2. Right of partners to have business wound up after the dissolution
On dissolution of the firm, every partner or his representative is entitled as against all the other partners or their representatives to have the property of the firm applied in payment of the debts of the firm. And to have the surplus distributed among the partners or their representatives according to their rights.
3. Continuing authority of partners for purposes of winding up
After the dissolution of the firm the authority of each partner to bind the firm. The other mutual rights and obligations of the partners are necessary to wind up the affairs of the firm.
Therefore, the firm is in no case bound by the acts of the partner who has been adjudicated insolvent. But this provision does not affect the liability of any person who has knowingly permitted himself to be the partner of the insolvent.

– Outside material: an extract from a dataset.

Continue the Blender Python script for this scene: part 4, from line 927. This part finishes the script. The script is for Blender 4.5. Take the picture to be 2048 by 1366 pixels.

4. Mode of settlement of partnership accounts
In settling the accounts of the firm after dissolution, the following rules shall be subject to agreement by the partners:-
- Losses including deficiencies of capital shall be paid first out of profits and next out of capital, by the partners individually in proportions in which they were entitled to share profits.
- The assets of the firm including any sum contributed by the partners to make up for deficiencies of capital must be applied in the following manner:-
(a) In paying the debts of the firm to third parties.
(b) In paying each partner what is due to him from the capital.
(c) In paying each partner what is due to him on account of capital.
(d) The residue if any shall be divided among the partners in the proportions in which they share the profits.
5. Payment of firm debts and separate debts
Where there are joint debts due from the firm and also separate debts due from any partner:-
- The property of the firm shall be applied in the first instance in payment of the debts of the firm. If there is any surplus, then the share of each partner shall be applied to the payment of his separate debts or paid to him.
- The separate property of any other partner shall be applied first in the payment of his separate debts. And surplus in the payment of the debts of the firm.